Hegel karikiert in dem Aufsatz verschiedene Weisen ‚konkreten‘ Denkens, die sich als ‚gebildeter‘ wähnen, aber nur auf andere Weise abstrakt sind. Obwohl Hegel so tut, als ob er die ‚gebildeten Stände‘ von den ‚ungebildeten‘ abheben würde – einzig die gebildeten seien in der Lage, konkret zu denken, die ungebildeten denken nur abstrakt –, führt er die gebildeten Stände tatsächlich vor: Denn er beginnt gerade mit der Flucht der ‚gebildeten Stände‘ vor dem abstrakten Denken, und dass die schöne Welt ja alles selbst versteht und Denken daher überflüssig ist. Er dreht das um und schmeichelt der schönen Welt, dass sie ja gerade nicht abstrakt denkt, also nicht einseitig, sondern ‚konkret‘. Dieses ‚konkrete‘ Denken stellt sich allerdings jedesmal nur als neue Abstraktion heraus, die sich gerade verbirgt, abstrakt zu denken.

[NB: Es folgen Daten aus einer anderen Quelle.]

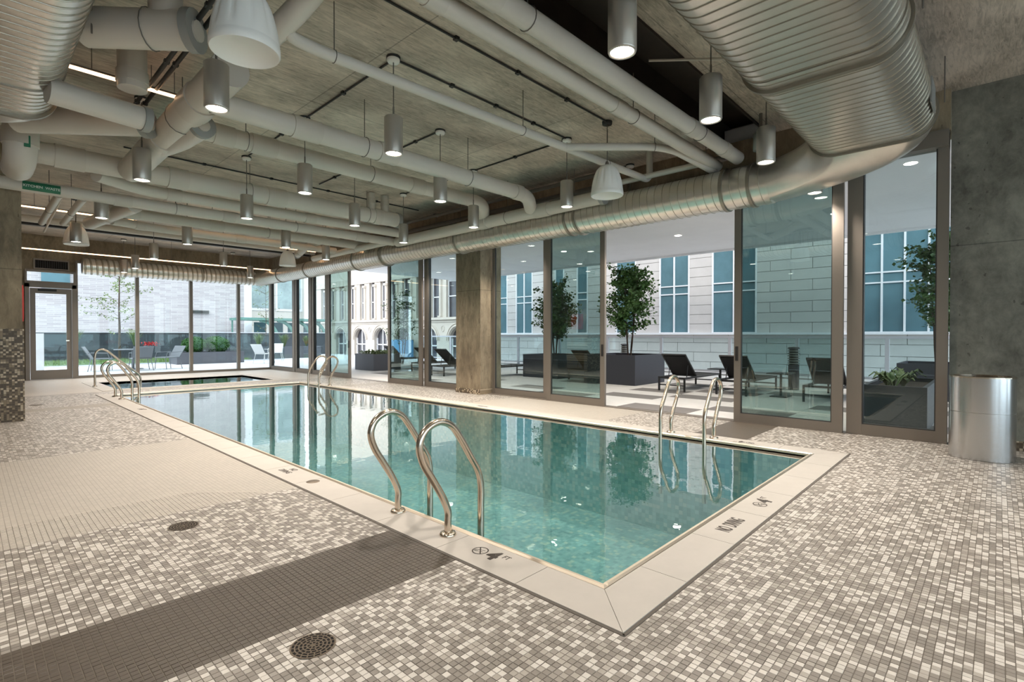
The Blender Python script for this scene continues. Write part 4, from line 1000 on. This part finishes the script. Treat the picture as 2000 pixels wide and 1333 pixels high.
# loungers
def lounger(x, y, rz, label):
    t = thing('sun_lounger', label, 'lounger', (x, y, 0), rz, 'black sling sun loungers on the terrace'); W = .62; Lg = 1.95
    MB().box(0, Lg, 0, .035, .27, .31).box(0, Lg, W - .035, W, .27, .31).box(0, .035, .035, W - .035, .27, .31).box(Lg - .035, Lg, .035, W - .035, .27, .31).build('frame', M['lounge'], t)
    for a in (.0, Lg - .05):
        for bb in (0, W - .035): MB().box(a, a + .035, bb, bb + .035, 0, .27).build('leg', M['lounge'], t)
    for a in (.005, Lg - .045): MB().box(a, a + .02, .035, W - .035, .12, .145).build('stretcher', M['lounge'], t)
    MB().box(.62, Lg - .04, .035, W - .035, .295, .302).build('seat_sling', M['mesh'], t)
    px_, pz_ = .66, .31; ex, ez = .10, .80
    dx, dz = ex - px_, ez - pz_; L_ = math.hypot(dx, dz); nx, nz_ = -dz / L_, dx / L_
    mb = MB()
    def slab(y0, y1, th, s0=0, s1=1):
        v = []
        for s_ in (s0, s1):
            for yy in (y0, y1):
                for k in (-th, th): v.append((px_ + dx * s_ + nx * k, yy, pz_ + dz * s_ + nz_ * k))
        return v, [(0, 1, 3, 2), (4, 6, 7, 5), (0, 4, 5, 1), (2, 3, 7, 6), (0, 2, 6, 4), (1, 5, 7, 3)]
    mb.add(*slab(.03, .06, .014)); mb.add(*slab(W - .06, W - .03, .014)); mb.add(*slab(.06, W - .06, .014, .97, 1)); mb.build('back_frame', M['lounge'], t)
    MB().add(*slab(.06, W - .06, .004)).build('back_sling', M['mesh'], t)
    MB().add(*slab(.055, W - .055, .018, .80, .93)).build('head_roll', M['mesh'], t)
    MB().sweep([(.30, .10, .29), (.36, .10, .56)], .009, 6).sweep([(.30, W - .10, .29), (.36, W - .10, .56)], .009, 6).build('prop', M['lounge'], t)
lounger(10.52, 4.85, 0, 'black sling lounger beside the tree planter')
lounger(10.62, 3.62, 0, 'black sling lounger half hidden by the near sliding door frame')
lounger(10.5, 1.98, 0, 'black sling lounger seen through the near sliding glass door')
lounger(10.3, 13.75, 0, 'black sling lounger in the far terrace opening beside the planter')
lounger(11.2, 16.9, .1, 'black sling lounger behind the far planter, farthest of all')
lounger(9.7, 11.9, 0, 'black sling lounger seen through the window left of the middle column')
lounger(10.1, 10.5, .0, 'black sling lounger just behind the middle column')
lounger(11.4, 8.0, .0, 'black sling lounger behind the double glass doors')
def side_table(x, y, label):
    t = thing('side_table', label, 'table', (x, y, 0))
    MB().box(-.24, .24, -.2, .2, .455, .475).build('table_top', M['lounge'], t); MB().box(-.018, .018, -.018, .018, .02, .455).build('leg', M['lounge'], t); MB().box(-.2, .2, -.15, .15, 0, .02).build('base', M['lounge'], t)
side_table(11.6, 4.52, 'small black side table between the first two loungers'); side_table(11.1, 3.13, 'small black side table behind the near sliding glass door')
def bollard(x, y, label):
    t = thing('bollard', label, 'bollard', (x, y, 0))
    MB().lathe([(.11, 0), (.11, .55), (.12, .56)], seg=24).build('body', M['planter'], t)
    for k in range(6): MB().lathe([(.118, .58 + k * .055), (.125, .585 + k * .055), (.118, .605 + k * .055)], seg=24).build('louvre', M['cap'], t)
    MB().lathe([(.09, .56), (.09, .92)], seg=20).build('core', M['black'], t); MB().lathe([(.125, .91), (.11, .95), (0, .96)], seg=24).build('cap', M['planter'], t)
bollard(12.7, 3.32, 'dark ribbed cylindrical bollard behind the glass door'); bollard(13.9, 8.35, 'grey ribbed bollard beyond the tree planter')

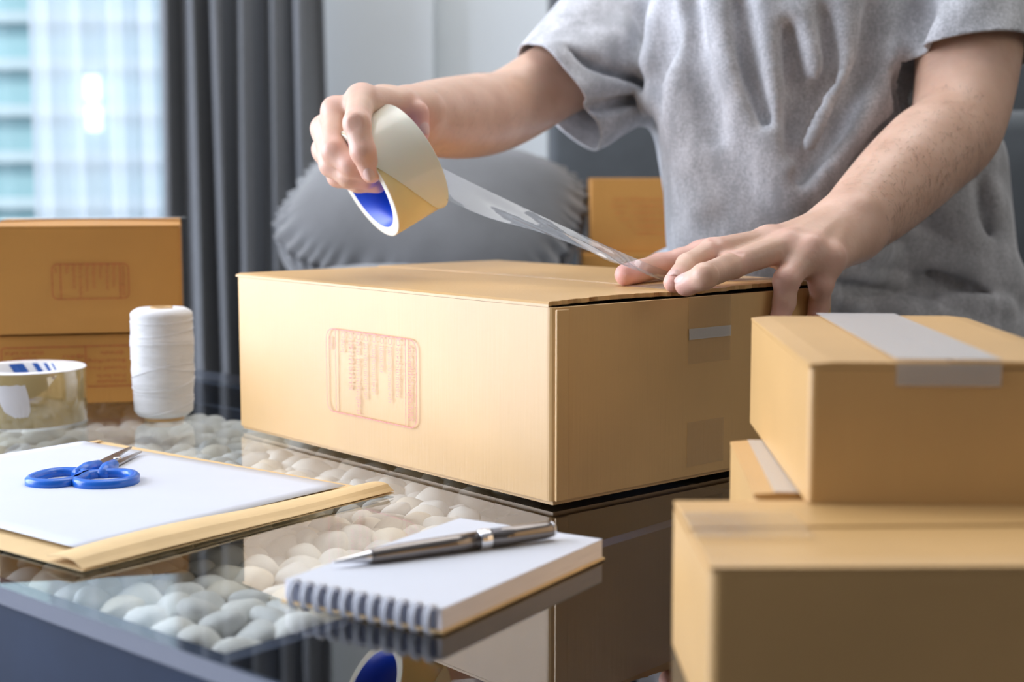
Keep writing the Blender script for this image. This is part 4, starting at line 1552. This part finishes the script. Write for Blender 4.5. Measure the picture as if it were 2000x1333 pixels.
# head hair, brows and eyes
F = Field(HD - .18, HD + .18, .004)
F.ell(hp(0, .026, .034), (.082, .098, .095), .01, R=HI)
F.ell(hp(0, -.085, -.022), (.068, .052, .068), .02, 'sub', R=HI)
F.ell(hp(0, -.02, -.11), (.10, .10, .075), .02, 'sub', R=HI)
for a in range(40):
    t_ = a * 2.4; rr2 = math.sqrt((a + .5) / 40)
    x, y = rr2 * math.cos(t_), rr2 * math.sin(t_)
    z = math.sqrt(max(0, 1 - .8 * rr2 * rr2))
    c_ = hp(x * .076, .026 + y * .086, .034 + z * .090)
    F.cone(c_, c_ + HR @ np.array([.006, -.022, .002]), .007, .004, .004)
sculpt('hair', F, M['hair'], man)
M['eye'] = mat('eye_white', (0.75, 0.74, 0.72), 0.15)
M['iris'] = mat('dark_iris', (0.03, 0.018, 0.012), 0.1)
for s_ in (-1, 1):
    b = bmesh.new(); bmesh.ops.create_uvsphere(b, u_segments=24, v_segments=16, radius=.0118)
    for v in b.verts: v.co = Vector(hp(s_ * .030, -.0695, .008)) + v.co
    e_ = obj('eye', b, [M['eye'], M['iris']], man, True, False)
    c_ = Vector(hp(s_ * .030, -.0695, .008)); fd = Vector(HR @ np.array([0, -1, -.1]))
    for q in e_.data.polygons:
        if (q.center - c_).normalized().dot(fd.normalized()) > .88: q.material_index = 1
    F = Field(hp(s_ * .03, -.085, .03) - .035, hp(s_ * .03, -.085, .03) + .035, .0015)
    F.chain([hp(s_ * .014, -.0925, .0255), hp(s_ * .030, -.0905, .0300), hp(s_ * .047, -.0815, .0265)], [.0030, .0034, .0018], .002)
    sculpt('eyebrow', F, M['hair'], man)
    F = Field(hp(s_ * .03, -.07, .008) - .03, hp(s_ * .03, -.07, .008) + .03, .0015)
    F.ell(hp(s_ * .030, -.0685, .0085), (.0130, .0130, .0130), 0, R=HI)
    F.ell(hp(s_ * .030, -.090, .0050), (.0125, .0140, .0048), .002, 'sub', R=HI)
    sculpt('eyelid', F, M['skin'], man)

# --- trousers and shoes
RK_ = np.array([.182, 1.475, .085]); LK_ = np.array([.40, 1.42, .010])
F = Field((.02, 1.28, FLOOR + .03), (.72, 1.98, .22), .006)
HP = np.array([.38, 1.80, .13])
F.cone(HP + np.array([-.06, 0, 0]), HP + np.array([.06, 0, 0]), .110, .110, .05)
F.cone(HP + np.array([-.08, -.02, -.02]), RK_, .088, .066, .03)
F.cone(HP + np.array([.05, -.02, -.03]), LK_, .080, .062, .03)
RF_ = np.array([.17, 1.47, FLOOR + .10]); LF_ = np.array([.42, 1.44, FLOOR + .10])
F.cone(RK_, RF_, .066, .050, .03); F.cone(LK_, LF_, .066, .050, .03)
trs = sculpt('trousers', F, M['trousers'], man)
for P_, dx in ((RF_, -.03), (LF_, .02)):
    F = Field(P_ - np.array([.12, .28, .105]), P_ + np.array([.12, .12, .08]), .006)
    F.cone(P_ + np.array([0, .02, -.045]), P_ + np.array([dx, -.16, -.062]), .046, .036, .02)
    F.cone(P_, P_ + np.array([0, .01, -.03]), .043, .045, .02)
    F.F = np.maximum(F.F, ((FLOOR + .001) - (np.arange(F.n[2]) * F.res + F.lo[2]))[None, None, :].astype(np.float32))
    sculpt('shoe', F, M['shoe'], man)

# --- t-shirt
FS = Field((-.02, 1.22, .0), (.66, 1.98, .56), .0036)
SQ = ((0, 1, .25), .74)
hem = np.array([.375, 1.64, .055])
FS.cone(hem, CH + np.array([0, .0, 0]), .172, .160, .05, squash=SQ)
FS.cone(RSh + np.array([.03, .01, 0]), LSh + np.array([-.03, .01, 0]), .078, .078, .05)
# loose front hanging forward of the belly
FS.cone(aty(1560, -40, 1.47), aty(1520, 470, 1.46), .085, .095, .07, squash=((0, 1, .2), .8))
FS.cone(aty(1400, 60, 1.50), aty(1450, 440, 1.47), .070, .060, .06)
FS.cone(aty(1845, 330, 1.56), aty(1840, 560, 1.58), .062, .074, .06)
# sleeves
slR0 = aty(1088, 178, 1.555); slL0 = aty(1893, 118, 1.425)
dR = slR0 - RSh; dL = slL0 - LSh
FS.cone(RSh, slR0 + dR * .25, .072, .055, .04)
FS.cone(RSh + np.array([.02, 0, -.05]), aty(1165, 238, 1.55), .040, .018, .05)
FS.cone(LSh, slL0 + dL * .25, .074, .060, .05)
FS.cone(aty(1690, 650, 1.50), aty(1915, 655, 1.52), .045, .045, .04)
# folds: ridges and valleys following the drape
def fold(pts, r, k, mode='add', dy=0.0):
    P_ = [aty(u, v, y) for u, v, y in pts]
    for i in range(len(P_) - 1): FS.cone(P_[i], P_[i + 1], r, r, k, mode)


FS0 = FS.F.copy()


def front_y(u, v):
    """depth where the sight line first enters the shirt's body"""
    r_ = ray(u, v)
    for y in np.arange(1.25, 1.75, .003):
        p = CP + r_ * (y / r_[1])
        i = np.round((p - FS.lo) / FS.res).astype(int)
        if np.any(i < 0) or np.any(i >= FS.n): continue
        if FS0[i[0], i[1], i[2]] < 0: return y
    return None


def drape(pts, r, k, mode='add', lift=0.0):
    P_ = []
    dense = []
    for (u0, v0), (u1, v1) in zip(pts[:-1], pts[1:]):
        m_ = max(2, int(math.hypot(u1 - u0, v1 - v0) / 14))
        dense += [(u0 + (u1 - u0) * q / m_, v0 + (v1 - v0) * q / m_) for q in range(m_)]
    dense.append(pts[-1])
    for u, v in dense:
        y = front_y(u, v)
        if y is None:
            if not P_: continue
            y = P_[-1][1] + .004
        P_.append(aty(u, v, y + lift))
    nP = len(P_)
    for it in range(3):
        P_ = [P_[0]] + [(P_[i - 1] + 2 * P_[i] + P_[i + 1]) / 4 for i in range(1, nP - 1)] + [P_[-1]] if nP > 2 else P_
    env_ = lambda i: r * (.45 + .55 * math.sin(PI * min(1, max(0, (i + 1) / (nP + 1)))) ** .6)
    # one pass per fold: build the whole fold first, then blend it once, so it stays even along its length
    G = np.full(FS.F.shape, 0.5, np.float32)
    keep = FS.F; FS.F = G
    for i in range(nP - 1): FS.cone(P_[i], P_[i + 1], env_(i), env_(i + 1), .002)
    FS.F = keep
    box_ = np.argwhere(G < .06)
    if len(box_):
        a_, b_ = box_.min(0), box_.max(0) + 1
        sl = tuple(slice(a_[i], b_[i]) for i in range(3))
        FS._blend(sl, G[sl], k, mode)


for line, r_, l_ in (([(1310, 10), (1312, 120), (1330, 240), (1375, 400)], .010, .002),
                     ([(1395, 5), (1425, 110), (1470, 230), (1500, 330)], .011, .002),
                     ([(1492, 5), (1505, 130), (1530, 250), (1520, 380)], .010, .002),
                     ([(1560, 40), (1600, 180), (1575, 320)], .012, .002),
                     ([(1650, 5), (1640, 120), (1600, 250), (1540, 380)], .012, .002),
                     ([(1745, 30), (1700, 170), (1640, 290), (1560, 400)], .012, .002),
                     ([(1790, 60), (1745, 190), (1690, 300)], .008, .002),
                     ([(1700, 480), (1800, 520), (1900, 545), (1970, 560)], .012, .0),
                     ([(1850, 400), (1890, 470), (1960, 540), (1985, 562)], .012, .0),
                     ([(1930, 380), (1955, 450), (1950, 520)], .006, .0),
                     ([(1060, 120), (1150, 120), (1240, 60)], .010, .004),
                     ([(1100, 190), (1190, 170), (1280, 120)], .009, .004),
                     ([(1150, 240), (1220, 215), (1290, 190)], .008, .004),
                     ([(1790, 110), (1860, 50), (1900, 5)], .006, .003)):
    drape(line, r_ * 1.35, .026, 'add', l_ + r_ * .25)
for line, r_ in (([(1355, 10), (1365, 130), (1400, 260)], .010), ([(1450, 10), (1465, 140), (1495, 240)], .008),
                 ([(1540, 60), (1555, 180), (1545, 300)], .009), ([(1610, 30), (1620, 130), (1585, 260)], .007),
                 ([(1700, 20), (1675, 150), (1625, 260), (1560, 350)], .010), ([(1775, 120), (1725, 240), (1660, 330)], .009),
                 ([(1290, 0), (1286, 120), (1290, 205)], .019),
                 ([(1250, 20), (1265, 100), (1280, 190)], .007),
                 ([(1110, 110), (1180, 150), (1260, 160)], .005), ([(1120, 215), (1200, 200), (1280, 195)], .005),
                 ([(1650, 545), (1740, 560), (1850, 560), (1920, 590)], .009),
                 ([(1700, 450), (1790, 470), (1860, 520), (1930, 560)], .006),
                 ([(1905, 260), (1915, 400), (1925, 500)], .0035),
                 ([(1800, 20), (1790, 90)], .012)):
    drape(line, r_ * 1.3, .014, 'sub', -r_ * .35)
# rolled gathers of cloth at the waist by his left hip
for pts, r_ in (([(1760, 465), (1830, 500), (1900, 535), (1960, 558), (1980, 566)], .017), ([(1840, 596), (1900, 590), (1958, 602)], .014),
                ([(1650, 590), (1760, 612), (1880, 648)], .017), ([(1645, 532), (1700, 540), (1765, 553)], .008)):
    drape(pts, r_, .010, 'add', .002)
for pts, r_ in (([(1770, 500), (1850, 545), (1930, 585)], .007), ([(1640, 556), (1720, 572), (1830, 562), (1900, 572)], .008)):
    drape(pts, r_, .008, 'sub', -r_ * .3)
V, Q = FS.mesh()
me = pymesh('t_shirt', V, Q)
b = bmesh.new(); b.from_mesh(me); bpy.data.meshes.remove(me)


def cut(b, p, n, near, rad, axis=None, arad=0):
    """open the cloth where it passes plane (p, n) close to a point"""
    p, n, near = Vector(p), Vector(n).normalized(), Vector(near)
    if axis is not None:
        A_, B_ = Vector(axis[0]), Vector(axis[1]); AB = (B_ - A_).normalized()
        offax = lambda c: ((c - A_) - AB * (c - A_).dot(AB)).length
    else:
        offax = lambda c: -1
    fs = [f for f in b.faces if (f.calc_center_median() - near).length < rad and offax(f.calc_center_median()) < arad + .01]
    es = {e for f in fs for e in f.edges}; vs = {v for f in fs for v in f.verts}
    bmesh.ops.bisect_plane(b, geom=list(vs) + list(es) + fs, plane_co=p, plane_no=n, dist=1e-6)
    dead = [f for f in b.faces if (f.calc_center_median() - near).length < rad + .02 and offax(f.calc_center_median()) < arad and (f.calc_center_median() - p).dot(n) > 0]
    bmesh.ops.delete(b, geom=dead, context='FACES')


# sleeve mouths: planes through the cloth edge seen in the photograph
e1_, e2_ = aty(1030, 102, 1.555), aty(1150, 256, 1.535)
nR = np.cross(e2_ - e1_, np.array([.25, -1, .1])); nR = nR if nR @ dR > 0 else -nR
cut(b, (e1_ + e2_) / 2, nR, slR0 + dR * .18, .13, (RSh, slR0), .095)
e1_, e2_ = aty(1795, 128, 1.43), aty(1998, 106, 1.43)
nL = np.cross(e2_ - e1_, np.array([.1, -1, .33])); nL = nL if nL @ dL > 0 else -nL
cut(b, (e1_ + e2_) / 2, nL, slL0 + dL * .22, .115, (LSh, slL0), .068)
cut(b, (0, 0, .035), (0, 0, -1), (hem[0], hem[1], -.10), .40)
nk = (LSh + RSh) / 2 + np.array([-.003, -.03, .06])
cut(b, nk, (0, -.25, 1), nk + np.array([0, -.02, .05]), .09)
me = bpy.data.meshes.new('t_shirt'); b.to_mesh(me); b.free()
shirt = link_mesh('t_shirt', me, M['shirt'], man, True, False)
md = shirt.modifiers.new('cloth', 'SOLIDIFY'); md.thickness = .0022; md.offset = 1

# ------------------------------------------------------------------ roll of clear tape in his hand, and the pulled strip
rollT = Matrix.Translation(Vector(RO) - Vector(RA) * RL_ / 2) @ Vector(RA).to_track_quat('Z', 'Y').to_matrix().to_4x4()
hand_roll = tape_roll('tape_roll', 'roll of clear tape with a blue core held in the hand', RR, RC, RL_, M['tape_yellow'], rollT, M['tape_edge'], M['core_white'], M['core_blue'])
# loose layer peeling into the strip, the roll's upper sheen painted as milky cream
inv = rollT.inverted()
b = bmesh.new()
g = []


def ang_of(u, v, y): q = inv @ Vector(aty(u, v, y)); return math.atan2(q.y, q.x)


a_top = ang_of(770, 235, 1.22); aL = ang_of(738, 338, 1.193); aR = ang_of(866, 372, 1.235)
dL_ = (aL - a_top + PI) % (2 * PI) - PI; dR_ = (aR - a_top + PI) % (2 * PI) - PI
for i in range(33):
    t_ = i / 32
    row = []
    for j in range(7):
        s_ = j / 6
        # the peel line runs diagonally across the band
        e_ = dL_ + (dR_ - dL_) * s_
        a = a_top - 1.3 * (1 if e_ > 0 else -1) + (e_ + 1.3 * (1 if e_ > 0 else -1)) * t_
        r_ = RR + .0007 + .0004 * t_
        row.append(b.verts.new((r_ * math.cos(a), r_ * math.sin(a), .0008 + (RL_ - .0016) * s_)))
    g.append(row)
for i in range(32):
    for j in range(6): b.faces.new((g[i][j], g[i + 1][j], g[i + 1][j + 1], g[i][j + 1]))
obj('loose_sheen_layer', b, M['tape_cream'], hand_roll, True)

near_e = [aty(862, 386, 1.214), aty(950, 425, 1.180), aty(1060, 458, 1.140), aty(1180, 506, 1.095), aty(1240, 532, 1.070), atz(1296, 553, MH + .0012)]
far_e = [aty(846, 320, 1.242), aty(950, 372, 1.215), aty(1085, 437, 1.175), aty(1200, 490, 1.133), aty(1262, 518, 1.100), atz(1322, 542, MH + .0022)]


b = bmesh.new(); g = []
NS, NW = 90, 12
for i in range(NS + 1):
    t_ = i / NS
    p, q = spline(near_e, t_), spline(far_e, t_)
    row = []
    for j in range(NW + 1):
        s_ = j / NW
        c_ = p + (q - p) * s_
        amp = .0035 * math.exp(-((t_ - .55) / .16) ** 2) + .0012 * t_
        z = amp * math.sin(9 * s_ + 22 * t_) * math.sin(PI * s_) + .0025 * t_ * math.sin(PI * s_ * 2 + 1)
        row.append(b.verts.new((c_[0], c_[1], max(c_[2] + z, MH + .0006))))
    g.append(row)
for i in range(NS):
    for j in range(NW): b.faces.new((g[i][j], g[i + 1][j], g[i + 1][j + 1], g[i][j + 1]))
obj('pulled_strip', b, M['tape_strip'], hand_roll, True, False)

Das artet am Schluss zu völlig absurden Eingebildetheiten aus: „Am besten befindet sich der Bediente bei den Franzosen. […] [W]enn der [französische] Herr etwas will, so geht es nicht mit Befehl, sondern er muß dem Bedienten zuerst seine Meinung einräsonieren […].“ (S580) Hegel endet damit, dass die schöne Welt ihre Untergebenen wie Abstraktionen behandelt, die zu prügeln sind: „So gilt der gemeine Soldat dem Offizier für dies Abstraktum eines prügelbaren Subjekts, mit dem ein Herr, der Uniform und Porte d’épée[5] hat, sich abgeben muß, und das ist, um sich dem Teufel zu ergeben.“ (S581)
Im Geiste Hegels könnte man auch polemisch sagen: Der amtliche, professorale Hegelianismus der Viewegs und Jaeschkes, der Hegel immer noch als ‚großen Philosophen‘ in eine hehre Sphäre des reinen Denkens erhebt, und mit der er sich vielmehr selbst als die „gebildete Gesellschaft“ über das bloß abstrakte Denken erheben will, fällt bis heute auf diese kleine Satire Hegels herein, mit der er gerade diese gebildete Gesellschaft aufs Korn nehmen und vorführen will.
Über diesen amtlichen Diskurs des reinen Denkens macht sich niemand besser als Hegel selbst lustig:
„Wenn das Absolute ausgleitet und aus dem Boden, wo es herumspaziert, ins Wasser fällt, so wird es ein Fisch, ein Organisches, Lebendiges. Wenn es nun ebenso ausgleitet und ins reine Denken fällt – denn auch das reine Denken soll nicht sein Boden sein -, so soll es, dahineinplumpend, etwas Schlechtes, Endliches werden, von dem man sich eigentlich schämen muß zu sprechen, wenn’s nicht amtshalber geschähe und weil einmal nicht zu leugnen ist, daß eine Logik da sei. Das Wasser ist ein so kaltes, schlechtes Element, und es ist dem Leben doch so wohl darin. Soll denn das Denken ein viel schlechteres Element sein? Soll das Absolute sich so gar schlecht darin befinden und sich auch schlecht darin aufführen?“ (aus: Aphorismen aus Hegels Wastebook 1801-1803)
[1] Hegel, Jenaer Schriften 1801-1807. Theorie-Werk-Ausgabe, Band 2, Suhrkamp, S. 575-581.
[2] Vgl. loc. cit., S. 592; ebenso auch Jaeschke, Hegel-Handbuch, S. 184.
[3] Ibid.
[4] So etwa Olivia Mitscherlich-Schönherr: https://praefaktisch.de/hegel/wer-denkt-abstrakt-wie-philosophie-in-der-corona-krise-unter-anleitung-von-hegel-praktisch-werden-kann/ [Zugriff: 26.06.2025]
[5] Ursprünglich entsprechend dem Wortsinn „Schwerttrage“, später im übertragenen Sinn das Standesabzeichen für Offiziere.